基本は優勝より残留!? 夏の大型移籍に象徴されるJクラブの悲しいリアリズム

7月18日に開いたJリーグ夏の移籍市場は8月15日に閉じた。『J論』ではこの夏の補強に注目し、それぞれの論者に持論を展開してもらった。今回は“下から目線”。残留を争う当事者となっている甲府の取材を続けている大島和人が、残留争いを補強の視点で考える。元ドイツ代表が来れば、現役セルビア代表も現れ、かつてJリーグで活躍した選手の帰還もあったこの戦線。すっかり感覚が麻痺しているが、実はちょっと異常なのではないだろうか。

text by 大島和人 photo by Getty Images , Asuka Kudo / Football Channel

ボトムズ、その旺盛な補強欲

『負けたくない勝ちたくない』

基本は優勝より残留!?夏の大型移籍に象徴されるJクラブの悲しいリアリズム
唯一の例外は、鹿島のジョルジ・ワグネル獲得だろう【写真:Getty Images】

 J1の下位クラブが繰り広げた夏の大補強を見て、20年前にまったくヒットせず世に埋もれたくま井ゆう子さんのラブソングを思い出した。TBS系列のドラマ『ママじゃないってば!』の主題歌だったので、0.3%くらいの方はご記憶かもしれない。

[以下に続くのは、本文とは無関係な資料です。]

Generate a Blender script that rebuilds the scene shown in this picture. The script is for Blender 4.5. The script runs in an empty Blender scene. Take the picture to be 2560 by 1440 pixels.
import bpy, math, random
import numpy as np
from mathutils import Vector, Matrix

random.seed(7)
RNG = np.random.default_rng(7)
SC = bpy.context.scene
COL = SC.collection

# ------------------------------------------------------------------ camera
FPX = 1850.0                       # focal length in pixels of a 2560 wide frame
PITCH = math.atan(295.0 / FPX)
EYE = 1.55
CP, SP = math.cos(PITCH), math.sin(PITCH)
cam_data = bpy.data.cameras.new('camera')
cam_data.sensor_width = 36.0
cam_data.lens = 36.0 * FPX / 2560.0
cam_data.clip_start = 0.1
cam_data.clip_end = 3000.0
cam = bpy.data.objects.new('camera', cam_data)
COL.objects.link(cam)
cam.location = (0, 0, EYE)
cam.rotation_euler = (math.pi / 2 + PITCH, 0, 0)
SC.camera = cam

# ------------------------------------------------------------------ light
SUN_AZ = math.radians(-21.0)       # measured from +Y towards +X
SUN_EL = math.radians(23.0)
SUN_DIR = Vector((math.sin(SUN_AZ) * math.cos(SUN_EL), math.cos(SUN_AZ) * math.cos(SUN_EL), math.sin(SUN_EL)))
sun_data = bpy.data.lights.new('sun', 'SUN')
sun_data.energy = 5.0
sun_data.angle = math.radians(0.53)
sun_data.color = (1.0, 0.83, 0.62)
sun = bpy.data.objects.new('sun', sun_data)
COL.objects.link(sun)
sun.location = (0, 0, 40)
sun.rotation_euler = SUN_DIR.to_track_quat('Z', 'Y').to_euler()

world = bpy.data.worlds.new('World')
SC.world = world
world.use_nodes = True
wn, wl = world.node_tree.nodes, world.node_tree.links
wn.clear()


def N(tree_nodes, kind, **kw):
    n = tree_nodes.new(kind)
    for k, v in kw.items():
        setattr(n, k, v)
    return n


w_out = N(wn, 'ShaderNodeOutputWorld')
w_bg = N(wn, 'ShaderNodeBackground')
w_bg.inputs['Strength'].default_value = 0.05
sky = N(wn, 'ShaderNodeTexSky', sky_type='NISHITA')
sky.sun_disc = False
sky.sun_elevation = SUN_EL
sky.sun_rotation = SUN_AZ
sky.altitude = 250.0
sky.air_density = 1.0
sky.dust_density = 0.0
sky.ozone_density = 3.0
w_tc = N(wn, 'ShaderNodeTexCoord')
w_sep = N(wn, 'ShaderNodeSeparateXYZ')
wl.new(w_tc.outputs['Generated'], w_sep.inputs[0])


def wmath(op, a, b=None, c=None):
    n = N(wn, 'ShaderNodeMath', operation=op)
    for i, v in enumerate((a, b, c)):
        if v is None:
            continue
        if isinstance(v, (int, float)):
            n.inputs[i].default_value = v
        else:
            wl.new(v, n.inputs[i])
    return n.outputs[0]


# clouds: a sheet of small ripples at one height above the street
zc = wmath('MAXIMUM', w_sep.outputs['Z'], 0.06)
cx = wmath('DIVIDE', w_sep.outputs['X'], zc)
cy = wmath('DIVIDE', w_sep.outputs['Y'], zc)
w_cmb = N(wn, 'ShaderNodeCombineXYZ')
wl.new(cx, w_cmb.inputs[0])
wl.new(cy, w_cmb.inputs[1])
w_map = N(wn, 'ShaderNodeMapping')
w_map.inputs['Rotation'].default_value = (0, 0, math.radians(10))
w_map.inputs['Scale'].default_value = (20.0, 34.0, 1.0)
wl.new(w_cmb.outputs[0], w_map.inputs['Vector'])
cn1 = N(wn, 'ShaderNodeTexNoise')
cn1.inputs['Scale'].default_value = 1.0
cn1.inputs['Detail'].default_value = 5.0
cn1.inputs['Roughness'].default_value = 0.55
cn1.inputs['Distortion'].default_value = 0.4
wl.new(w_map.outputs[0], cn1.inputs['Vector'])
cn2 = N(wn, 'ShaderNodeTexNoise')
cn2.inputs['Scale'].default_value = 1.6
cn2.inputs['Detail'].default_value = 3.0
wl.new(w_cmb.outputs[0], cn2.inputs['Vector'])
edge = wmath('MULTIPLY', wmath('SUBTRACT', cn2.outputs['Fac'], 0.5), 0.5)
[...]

 Jリーグの夏の移籍期間は7月18日から8月15日。冬の登録機関に比べて3分の1の長さで、シーズンはもう半分終わっている。そんな中でJ1の残留を争う“ボトムズ”は次々に、巨費を投じて有力選手をかき集めた。

 冬より、夏の補強が分厚い。優勝を目指すクラブより、降格の瀬戸際にいるクラブがお金を盛大に使う。これはJリーグの世界に誇……れないアイデンティティだ。

 シーズンのちょうど半ば、第17節を終えた時点のトップ5は浦和、鳥栖、川崎F、鹿島、広島だったが、これらのクラブは特別な補強をしなかった。唯一の例外は、鹿島のジョルジ・ワグネル獲得だろう。

 一方でボトム5の新加入選手は華やかだ。14位(以下、折り返しの17節終了時点)の名古屋は、11年のJ1・MVPレアンドロ・ドミンゲスと、昨年のJ1で23得点を決めているFW川又堅碁が加入。15位・C大阪は柿谷曜一朗のバーゼル移籍こそあったが、ドイツ代表としてW杯南アフリカ大会に出場したFWカカウを獲得した。17位・大宮はセルビア代表にして昨季のセルビアリーグ得点王でもあるFWムルジャを陣容に加えた。18位・徳島も清水からロンドン五輪代表CB村松大輔を獲得したのを皮切りに、神戸のJ1昇格に貢献したMFエステバン、C大阪やG大阪で活躍したカタールリーグ帰りの大物FWアドリアーノを新たに補強している。

 筆者が日頃から取材している甲府(16位)も、ドイツ2部・アーレンVfRから阿部拓馬を獲得した。東京Vに在籍した2011年・12年には、2年連続でJ2の得点ランク2位に入っているアタッカーで、J1残留に向けた貴重な戦力である。ただ聞くと他の“ボトムズ”が獲得した選手たちに比べて、投資額の“桁”が違うのだという。